Most people come to the Dip with a fair bit of teaching experience. I find some dip trainees I speak to have a tendency to dismiss input as ‘common sense’, academic research as ‘pointless jargon’, or observations as a requirement of the course rather than something to learn from. You might not need this tip if you’re already grounded. If not, well, look: you’re not sh*t hot at teaching, no one is. You might seem to know what’s best for your students, but you can still learn more. It’s okay to admit that you were wrong or that you’ve learnt something new – it is actually cool to improve, you know?! And it’s important to realise that things aren’t about you, it’s about what you’re learning in order to help others.

Oooof. Tip 7 was brutal. Sorry! For anyone I know taking the course right now – tip 7 is definitely not about you!

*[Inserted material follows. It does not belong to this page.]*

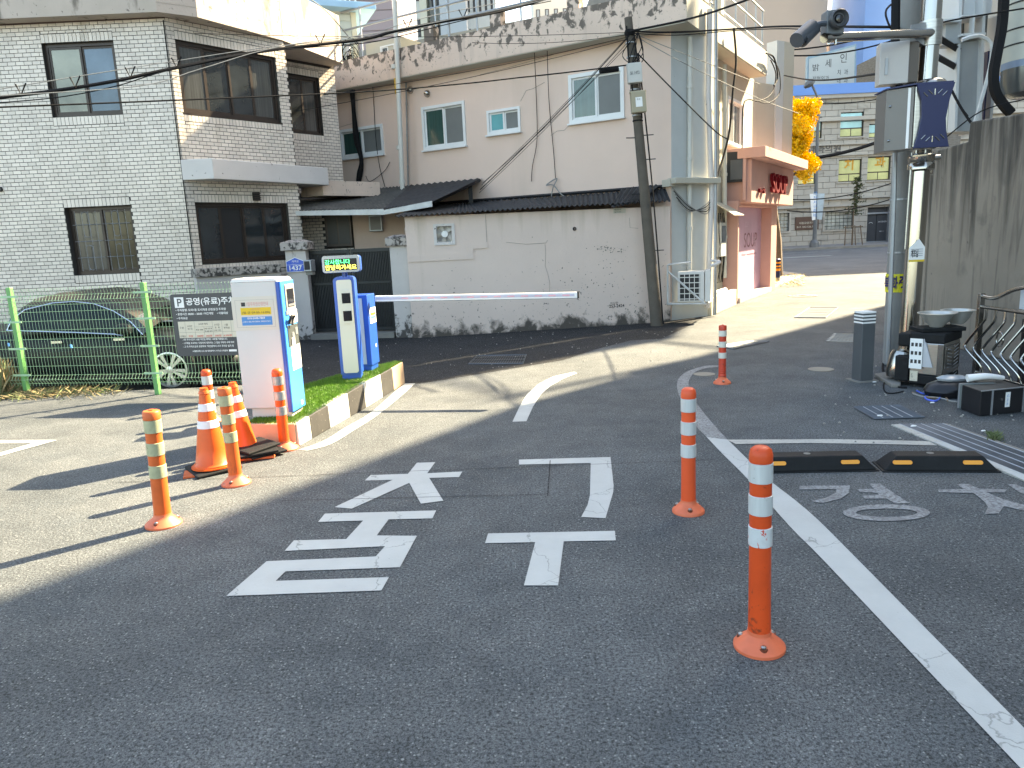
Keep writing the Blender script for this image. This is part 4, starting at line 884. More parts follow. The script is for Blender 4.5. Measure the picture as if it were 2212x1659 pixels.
# sign box
T0 = G(1622.6, 437, 2.15); T1 = G(1712.3, 443.7, 2.15); fst = Fr(T0, T1)
zs0 = 2.15; zs1 = fst.uz(*z6b(530, 225))[1]; zc = fst.uz(*z6b(630, 110), .25)[1]
MB().box(fst, 0, fst.L, -1.3, 0, zs0, zs1).build('sign_box', m_shop, shop, bevel=.01)
MB().box(fst, -.12, fst.L + .3, -1.4, .30, zs1 + .002, zs1 + .22).build('canopy', m_shop, shop, bevel=.01)
for k in range(7): MB().box(fst, -.08 + (fst.L + .3) * k / 7, -.10 + (fst.L + .3) * (k + 1) / 7, .012, .27, zs1 - .012, zs1 + .001).build('soffit_panel', mat('soffit_rose', (.50, .30, .28), .6), shop)
q = fst.uz(*z6b(670, 545)); q_ = fst.uz(*z6b(825, 400))
lt = text('SOUP', fst, q[0], q[1] - .03, q_[1] - q[1] + .03, mat('sign_red', (.17, .010, .016), .9, var=.03, spec=.1), shop, w=.04, width=q_[0] - q[0], name='sign_letters', depth=.07, weight=.004)
q = fst.uz(*z6b(565, 615)); text('for 숲', fst, q[0], 2.36, .11, mat('sign_red', (.50, .018, .022), .35), shop, w=.01, name='sign_letters', depth=.05, width=.52)
# stepped filler above side pier, dark opening behind
qd = ffl.uz(*z6b(250, 460), -.05), ffl.uz(*z6b(425, 150), -.05)
MB().box(ffl, qd[1][0], ffl.L + .15, -.4, -.01, zt_ + .002, zs1 + .2).build('upper_flank', m_shop, shop)
MB().box(ffl, qd[0][0], qd[1][0] - .003, -.42, -.03, qd[0][1], qd[1][1]).build('dark_recess', m_dark, shop); MB().box(ffl, qd[0][0] + .1, qd[0][0] + .35, -.029, .0, qd[0][1] + .05, qd[0][1] + .45).build('old_unit', m_signg, shop)
MB().box(ffl, -.5, .35, -.30, .25, zs1 - .05, zs1 + .03).build('pipe_shelf', m_gutter, shop)
# planter beside the shop
pl = thing('concrete_planter', 'low cream planter wall between the drain pipes and the shop', 'planter', G(1565, 670))
fpl = Fr(G(1537, 683), G(1591, 659)); MB().box(fpl, 0, fpl.L - .01, -.12, 0, 0, .34).build('wall', m_cream, pl, bevel=.01); MB().box(fpl, 0, fpl.L - .01, -.7, -.121, 0, .22).build('soil', mat('soil', (.05, .04, .03), .95, var=.3, vs=20, bump=.8), pl)
MB().tube([fpl.pt(.6, -.25, .33), fpl.pt(fpl.L - .1, -.22, .33)], .055, 8).build('drain_pipe', m_gutter, None, smooth=True, label='short white pipe lying on the planter beside the shop', cat='pipe')
MB().lathe([(.09, 0), (.11, .05), (.08, .13), (.02, .14)], 9, fpl.pt(.35, -.3, .22)).build('stone', mat('tan_stone', (.36, .27, .14), .9), None, label='small tan stone lying in the planter', cat='stone')
# meter box + awning between pipes and shop
mt = thing('utility_boxes', 'stack of grey meter boxes and cables under a small metal hood beside the shop', 'meter box', fs2.pt(.3, 0, 1.5))
fm2 = Fr(fs2.pt(-.1, .0, 0), fs2.pt(.8, .0, 0))
qh = fm2.uz(*z6b(150, 700), .1)
MB().box(fm2, .05, .42, .01, .14, 1.05, 1.75).build('meter_housing', m_greyp, mt, bevel=.01); MB().box(fm2, .10, .36, .142, .15, 1.35, 1.68).build('meter_glass', m_glass, mt)
h = [fm2.pt(-.1, .02, 2.15), fm2.pt(.6, .02, 2.15), fm2.pt(.75, .42, 1.88), fm2.pt(-.05, .42, 1.88)]
MB().loft(h, [(p[0], p[1], p[2] + .02) for p in h]).build('hood', m_cream, mt)
rr = random.Random(5)
for k in range(7):
    u = .0 + rr.random() * .5; MB().tube(curvep([fm2.pt(u, .08, 1.95), fm2.pt(u + rr.uniform(-.1, .1), .12, 1.5), fm2.pt(u + rr.uniform(-.15, .15), .10, 1.0), fm2.pt(u, .06, .5)]), .008, 4).build('loose_cable', rr.choice([m_cable, m_wirel]), mt, fix=False)
# AC unit on bracket
z6_ = z6
ac = thing('air_conditioner_unit', 'white outdoor air conditioner unit in an angle bracket on the building corner', 'air conditioner', V(1500, 640, R0, R1))
fac = Fr((2.92, 13.28), (3.60, 13.06))
qa_ = fac.rect([z6(1545, 728), z6(1650, 725), z6(1652, 925), z6(1547, 925)])
fq = Fr(fac.pt(qa_[0], 0, 0), fac.pt(qa_[1] + .25, 0, 0)); W = .46; z0, z1_ = qa_[2], qa_[3]
MB().box(fq, 0, W, -.34, 0, z0, z1_).build('casing', m_kwhite, ac, bevel=.012)
MB().box(fq, .03, W * .84, .001, .006, z0 + .03, z1_ - .05).build('grille_back', m_dark, ac)
b = MB()
for k in range(5): b.box(fq, .03, W * .84, .006, .014, z0 + .05 + k * (z1_ - z0 - .12) / 4.4, z0 + .065 + k * (z1_ - z0 - .12) / 4.4)
b.build('grille_bars', m_kwhite, ac)
for k in range(5): MB().box(fq, .03 + k * .085, .042 + k * .085, .0145, .02, z0 + .03, z1_ - .05).build('grille_rib', m_kwhite, ac)
fside = Fr(fq.pt(W + .01, 0, 0), fq.pt(W + .01, -.5, 0))
MB().box(fside, .0, .22, .0, .10, z0 + .0, z1_ + .02).build('side_cover', m_kwhite, ac, bevel=.01)
br = MB(); p_ = fq.pt
for a_, c_ in (((-.17, .03, z1_ + .13), (-.17, .03, z0 - .03)), ((-.17, .03, z0 - .03), (W + .02, .03, z0 - .03)), ((-.17, .03, z1_ + .02), (W, .035, z0 - .02)), ((-.17, .03, z1_ + .13), (.22, -.1, z1_ + .16)), ((W + .02, .03, z0 - .03), (W + .1, -.5, z0 - .03)), ((-.17, .03, z0 - .03), (-.1, -.4, z0 - .03))): br.tube([p_(*a_), p_(*c_)], .018, 4)
br.build('bracket', m_gutter, ac, fix=False)
MB().tube(curvep([fq.pt(W + .1, -.1, z1_ + .08), fq.pt(W + .25, -.2, z1_ + .14), fq.pt(W + .1, -.4, z1_ + .16)]), .03, 6).build('insulated_pipe', m_band, ac, fix=False)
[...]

Sorry, er, these were random. What are your tips for achieving DipTESOL greatness?

4 comments

  1. Such good tips!
    Tip #7 is sometimes hard, though. I cried after my first observation was given quite negative feedback and tried to find fault in other people/the situation. It’s hard. I suppose most people go into a Dip or equivalent thinking they’re quite good teachers, the kind of teacher who is interested in doing things like a Dip to develop further. And then being told you’re not good, or not as good as you thought, can make you feel quite defensive. I think it’s really important to keep in mind, as you say, that context is key. The things you’re expected to do in your observations in a context other than your own might not actually work that well / be that beneficial in your usual teaching context. But it does mean that you have to perhaps refocus on the whole learning experience and try to take what you can from the whole Dip thing! It might not get you a distinction, but it will be much better for your mental health!